Doing the Work, dirty hands Photo by jesse orrico on Unsplash

Price’s Law

The square root of the number of people in a domain do 50% of the work.

This means that in a company of 10 employees, 3 of them do 1/2 the work. The remaining 50% of the work is done by the other 7 people.

This scales too.

When there are 100 employees, 10 of them do 1/2 the work. The other 90% are doing the other half of the work.

As your company grows, incompetence grows exponentially and competence grows linearly.

Price’s Law specifically applies to creative work. Meaning the creation of something “new” like new products, ideas, software, music compositions, basketball shots made, artwork, etc.

The “Price” in Price’s Law is Derek J. de Solla Price.

Practical Impacts

I have seen this in my various workplaces. I also note when company leadership doesn’t even know who their top performers are. They don’t know that these 3-4 people are doing 50% of the important creative work of the company.

I have seen this law play out time and time again. I just didn’t know it was an actual law until recently. Now I am better able to pay attention and see it.

Knowing this now, it becomes incredibly important to identify who the top performs are in our organizations. They are worth keeping and add incredible value. They may be fairly quiet too.

I am a member of 3 different volunteer organizations, I work full time, and from time to time I have other creative efforts I works on outside of my other involvements.

I recognize that in 1 volunteer group, I am “along for the ride” and am coasting. While in another, I am very involved, creating and leading.

So the same person can occupy different creative positions and levels of involvement in their different social groups and at different times.

Short Video of Lecture

Jordan Peterson on Price’s Law - A portion of his lecture where he explains it well.

Notes from Lecture Video

  • 10 employees, 3 of them do 1/2 the work
  • 100 employees, 10 of them do 1/2 the work - that’s a problem, the other 90% are doing the other half.
  • 10,000 employees 100 of them do 1/2 the work

As your company grows, incompetence grows exponentially and competence grows linearly.

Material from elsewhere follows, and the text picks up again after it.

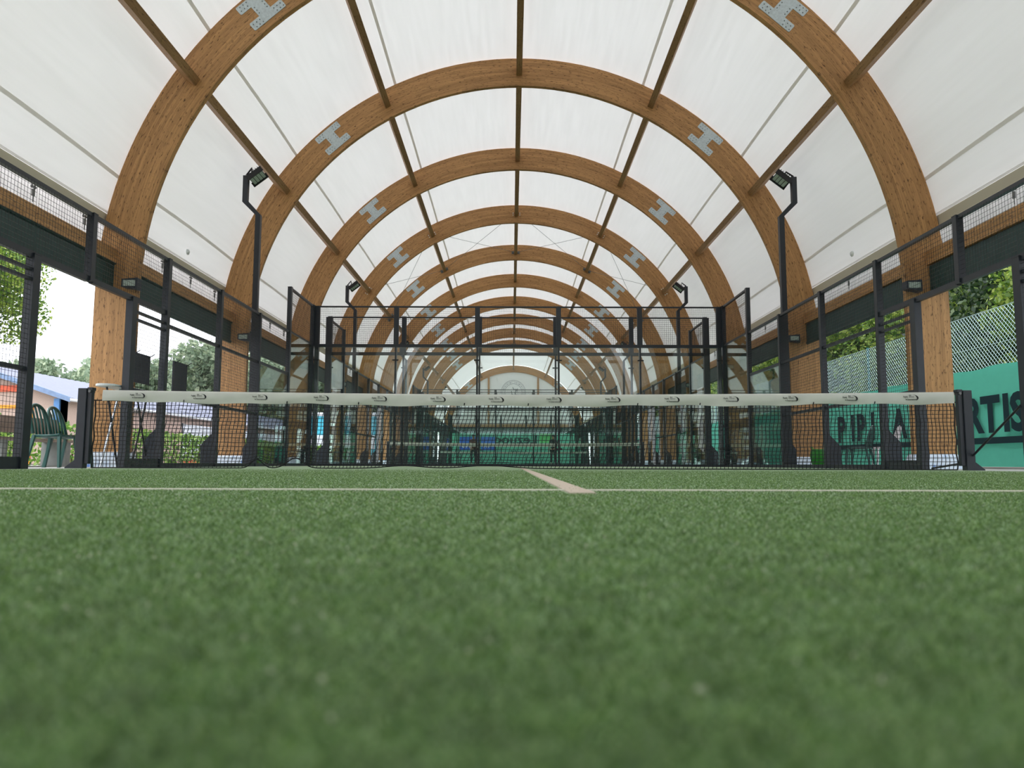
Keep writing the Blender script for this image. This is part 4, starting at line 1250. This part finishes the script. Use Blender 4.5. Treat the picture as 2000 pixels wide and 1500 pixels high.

When a company has poor performance over a couple quarters, the 100 talented people who have options, leave. They are doing half the work. Another round of layoffs comes, the next set of top performers leaves. The company is now in a death spiral.

This law applies in every single realm where there is creative production.

Applies to city size, baskets scored, hockey goals scored.

Compared to Monopoly game and the current 1% of rich people. It is an inevitable conclusion of iterated trading games. We don’t know how to fight it.

The top 1% end churns. It isn’t the same 1% all the time.

In companies, people get stuck in their niche and don’t move. The redistribution of people after losing the top performers doesn’t get picked back up very well by the remaining people. The effect is attenuated.

Companies can go into a death spiral that is almost impossible to get out of. Can happen extraordinarily quickly. Fortune 500 company’s churn. They only spend about 30 years at that level and value.

Creative people are troublesome to work with. How do you evaluate a creative person? They are continually creating new things that are difficult to evaluate.